- Task to complete:
Read the listing and extract each line that includes the word "scene".

- Source excerpt:
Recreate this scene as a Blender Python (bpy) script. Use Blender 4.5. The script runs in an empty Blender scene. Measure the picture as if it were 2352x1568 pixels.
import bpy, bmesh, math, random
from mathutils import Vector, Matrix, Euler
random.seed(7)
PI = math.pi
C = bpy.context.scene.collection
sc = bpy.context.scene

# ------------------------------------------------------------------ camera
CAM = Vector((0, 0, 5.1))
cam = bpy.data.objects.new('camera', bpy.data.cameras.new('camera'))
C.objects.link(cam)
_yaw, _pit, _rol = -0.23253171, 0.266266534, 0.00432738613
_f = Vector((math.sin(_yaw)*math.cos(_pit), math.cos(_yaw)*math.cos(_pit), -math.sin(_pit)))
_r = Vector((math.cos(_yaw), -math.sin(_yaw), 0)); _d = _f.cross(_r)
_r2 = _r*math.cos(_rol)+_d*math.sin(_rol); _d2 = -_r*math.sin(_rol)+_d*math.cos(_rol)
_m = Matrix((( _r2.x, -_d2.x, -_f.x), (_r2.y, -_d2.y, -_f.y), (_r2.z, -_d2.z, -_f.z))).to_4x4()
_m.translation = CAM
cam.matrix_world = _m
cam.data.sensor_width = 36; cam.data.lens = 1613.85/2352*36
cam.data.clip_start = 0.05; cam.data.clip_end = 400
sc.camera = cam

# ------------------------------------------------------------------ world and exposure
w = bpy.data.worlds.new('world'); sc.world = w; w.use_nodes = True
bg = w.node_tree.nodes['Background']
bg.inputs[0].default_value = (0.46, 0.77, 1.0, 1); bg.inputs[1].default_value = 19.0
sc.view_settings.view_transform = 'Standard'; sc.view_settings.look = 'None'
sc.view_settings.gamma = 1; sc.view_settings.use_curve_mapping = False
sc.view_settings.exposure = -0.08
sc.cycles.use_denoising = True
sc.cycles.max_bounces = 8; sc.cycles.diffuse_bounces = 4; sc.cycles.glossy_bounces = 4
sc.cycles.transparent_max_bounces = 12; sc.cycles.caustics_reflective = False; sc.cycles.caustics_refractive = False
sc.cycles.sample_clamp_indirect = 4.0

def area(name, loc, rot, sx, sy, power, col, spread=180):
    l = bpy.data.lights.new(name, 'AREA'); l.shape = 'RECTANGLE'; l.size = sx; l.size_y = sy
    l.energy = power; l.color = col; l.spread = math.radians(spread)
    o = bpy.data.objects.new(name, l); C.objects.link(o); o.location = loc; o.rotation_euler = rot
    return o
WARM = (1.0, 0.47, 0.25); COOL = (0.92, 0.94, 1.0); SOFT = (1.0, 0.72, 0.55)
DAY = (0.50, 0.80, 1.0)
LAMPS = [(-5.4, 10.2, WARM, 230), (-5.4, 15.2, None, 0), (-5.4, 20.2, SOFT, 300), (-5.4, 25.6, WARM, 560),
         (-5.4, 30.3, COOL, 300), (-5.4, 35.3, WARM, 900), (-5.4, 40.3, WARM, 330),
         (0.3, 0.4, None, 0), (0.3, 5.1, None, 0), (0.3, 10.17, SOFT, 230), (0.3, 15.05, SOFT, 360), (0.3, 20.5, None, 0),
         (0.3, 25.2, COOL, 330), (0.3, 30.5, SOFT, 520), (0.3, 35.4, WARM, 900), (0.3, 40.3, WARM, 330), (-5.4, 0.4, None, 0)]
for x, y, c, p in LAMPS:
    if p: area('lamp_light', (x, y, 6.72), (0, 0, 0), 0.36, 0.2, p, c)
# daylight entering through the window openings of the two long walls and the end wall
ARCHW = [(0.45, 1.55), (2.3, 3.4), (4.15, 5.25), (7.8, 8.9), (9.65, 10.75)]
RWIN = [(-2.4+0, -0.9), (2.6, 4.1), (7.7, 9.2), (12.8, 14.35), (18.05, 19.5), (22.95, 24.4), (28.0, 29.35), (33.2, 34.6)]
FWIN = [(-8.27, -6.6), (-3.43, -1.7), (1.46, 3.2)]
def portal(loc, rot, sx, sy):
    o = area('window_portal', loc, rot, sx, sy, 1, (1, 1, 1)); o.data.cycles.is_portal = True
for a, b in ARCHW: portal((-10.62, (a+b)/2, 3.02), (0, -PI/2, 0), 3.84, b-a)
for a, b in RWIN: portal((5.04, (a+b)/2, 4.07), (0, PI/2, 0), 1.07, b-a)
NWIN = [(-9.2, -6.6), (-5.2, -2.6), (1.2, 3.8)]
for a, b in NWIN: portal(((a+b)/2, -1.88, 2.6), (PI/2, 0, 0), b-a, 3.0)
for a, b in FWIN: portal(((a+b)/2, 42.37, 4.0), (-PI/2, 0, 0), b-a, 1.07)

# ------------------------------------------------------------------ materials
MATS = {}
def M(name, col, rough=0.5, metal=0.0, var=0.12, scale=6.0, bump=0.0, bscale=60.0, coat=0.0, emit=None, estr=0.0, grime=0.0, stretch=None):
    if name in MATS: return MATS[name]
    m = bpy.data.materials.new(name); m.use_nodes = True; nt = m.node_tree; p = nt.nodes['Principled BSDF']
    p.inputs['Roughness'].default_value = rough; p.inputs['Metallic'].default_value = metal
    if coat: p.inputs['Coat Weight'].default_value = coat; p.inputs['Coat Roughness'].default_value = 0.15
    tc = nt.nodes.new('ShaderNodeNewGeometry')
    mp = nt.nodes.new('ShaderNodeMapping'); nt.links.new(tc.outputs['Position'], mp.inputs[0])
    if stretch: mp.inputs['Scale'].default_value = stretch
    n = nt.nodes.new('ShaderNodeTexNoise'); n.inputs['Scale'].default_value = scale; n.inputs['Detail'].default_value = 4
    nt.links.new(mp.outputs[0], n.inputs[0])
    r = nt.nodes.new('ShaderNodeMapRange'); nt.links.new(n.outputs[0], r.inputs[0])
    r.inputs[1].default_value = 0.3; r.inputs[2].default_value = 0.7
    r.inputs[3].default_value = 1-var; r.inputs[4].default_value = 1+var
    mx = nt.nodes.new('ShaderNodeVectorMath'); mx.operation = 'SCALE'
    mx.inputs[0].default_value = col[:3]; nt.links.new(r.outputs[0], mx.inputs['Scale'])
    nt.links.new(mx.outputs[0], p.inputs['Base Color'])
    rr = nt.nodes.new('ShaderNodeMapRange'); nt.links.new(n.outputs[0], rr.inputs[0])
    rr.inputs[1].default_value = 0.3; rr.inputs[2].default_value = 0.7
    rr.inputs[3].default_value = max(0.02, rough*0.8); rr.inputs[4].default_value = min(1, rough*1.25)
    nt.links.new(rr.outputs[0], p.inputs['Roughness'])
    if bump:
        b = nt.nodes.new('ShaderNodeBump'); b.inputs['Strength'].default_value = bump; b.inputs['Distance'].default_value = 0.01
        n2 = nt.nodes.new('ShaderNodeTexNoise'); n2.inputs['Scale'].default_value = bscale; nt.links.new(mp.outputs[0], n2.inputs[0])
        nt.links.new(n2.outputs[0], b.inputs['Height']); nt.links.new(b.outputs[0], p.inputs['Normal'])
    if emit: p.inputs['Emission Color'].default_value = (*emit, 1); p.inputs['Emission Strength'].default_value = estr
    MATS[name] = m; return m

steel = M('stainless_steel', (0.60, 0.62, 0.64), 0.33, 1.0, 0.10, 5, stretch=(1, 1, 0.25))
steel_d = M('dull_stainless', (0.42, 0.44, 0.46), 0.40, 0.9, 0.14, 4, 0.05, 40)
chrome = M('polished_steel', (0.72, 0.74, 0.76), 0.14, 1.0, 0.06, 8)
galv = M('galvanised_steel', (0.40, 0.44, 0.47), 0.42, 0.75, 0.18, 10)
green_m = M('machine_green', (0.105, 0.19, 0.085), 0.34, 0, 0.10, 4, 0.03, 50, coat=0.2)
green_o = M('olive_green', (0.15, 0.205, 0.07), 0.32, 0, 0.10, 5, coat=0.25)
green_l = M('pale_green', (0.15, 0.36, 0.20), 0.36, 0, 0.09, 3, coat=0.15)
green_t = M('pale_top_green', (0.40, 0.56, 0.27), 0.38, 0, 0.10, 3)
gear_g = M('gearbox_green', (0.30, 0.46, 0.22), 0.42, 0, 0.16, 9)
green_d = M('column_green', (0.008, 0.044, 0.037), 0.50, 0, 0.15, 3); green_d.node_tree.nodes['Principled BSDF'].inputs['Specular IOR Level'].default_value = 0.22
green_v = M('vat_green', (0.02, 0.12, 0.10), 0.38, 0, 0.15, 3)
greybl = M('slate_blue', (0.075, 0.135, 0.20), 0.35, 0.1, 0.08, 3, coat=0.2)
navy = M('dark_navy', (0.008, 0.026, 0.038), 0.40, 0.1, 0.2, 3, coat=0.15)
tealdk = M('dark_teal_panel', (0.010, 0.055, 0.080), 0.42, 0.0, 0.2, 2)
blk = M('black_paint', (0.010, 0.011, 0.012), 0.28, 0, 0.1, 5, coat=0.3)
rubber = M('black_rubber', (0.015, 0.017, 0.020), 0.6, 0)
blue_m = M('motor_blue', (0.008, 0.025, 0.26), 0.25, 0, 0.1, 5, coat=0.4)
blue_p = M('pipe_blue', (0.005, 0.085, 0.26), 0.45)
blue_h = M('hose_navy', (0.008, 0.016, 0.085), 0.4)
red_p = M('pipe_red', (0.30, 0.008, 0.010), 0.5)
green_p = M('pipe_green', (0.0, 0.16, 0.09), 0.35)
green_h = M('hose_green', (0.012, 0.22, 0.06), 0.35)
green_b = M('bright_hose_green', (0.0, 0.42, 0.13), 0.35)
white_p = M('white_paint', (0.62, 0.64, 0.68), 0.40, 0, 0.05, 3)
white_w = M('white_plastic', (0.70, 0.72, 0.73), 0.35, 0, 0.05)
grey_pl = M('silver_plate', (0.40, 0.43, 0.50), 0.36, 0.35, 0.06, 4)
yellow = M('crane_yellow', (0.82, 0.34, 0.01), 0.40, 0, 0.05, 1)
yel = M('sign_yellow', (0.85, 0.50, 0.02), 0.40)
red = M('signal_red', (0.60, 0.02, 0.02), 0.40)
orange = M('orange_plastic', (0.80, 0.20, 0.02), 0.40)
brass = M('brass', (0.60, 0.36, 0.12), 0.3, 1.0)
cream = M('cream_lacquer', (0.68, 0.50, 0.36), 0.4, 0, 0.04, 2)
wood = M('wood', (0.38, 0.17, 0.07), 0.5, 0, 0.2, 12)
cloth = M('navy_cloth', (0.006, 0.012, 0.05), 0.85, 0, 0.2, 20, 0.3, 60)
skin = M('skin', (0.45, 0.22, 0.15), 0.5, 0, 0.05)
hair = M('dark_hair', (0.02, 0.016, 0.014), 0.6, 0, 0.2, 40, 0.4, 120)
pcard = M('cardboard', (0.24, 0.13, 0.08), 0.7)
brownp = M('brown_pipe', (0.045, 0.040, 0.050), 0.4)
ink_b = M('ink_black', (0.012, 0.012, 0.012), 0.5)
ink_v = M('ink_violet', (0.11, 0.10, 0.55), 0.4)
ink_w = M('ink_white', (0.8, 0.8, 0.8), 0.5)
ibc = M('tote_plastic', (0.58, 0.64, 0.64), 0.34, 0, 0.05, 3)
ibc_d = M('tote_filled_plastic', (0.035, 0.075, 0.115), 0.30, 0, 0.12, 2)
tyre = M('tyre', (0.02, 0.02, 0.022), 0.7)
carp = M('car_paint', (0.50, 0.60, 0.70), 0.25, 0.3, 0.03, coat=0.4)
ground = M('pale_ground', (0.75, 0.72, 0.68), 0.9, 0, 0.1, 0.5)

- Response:
Recreate this scene as a Blender Python (bpy) script. Use Blender 4.5. The script runs in an empty Blender scene. Measure the picture as if it were 2352x1568 pixels.
C = bpy.context.scene.collection
sc = bpy.context.scene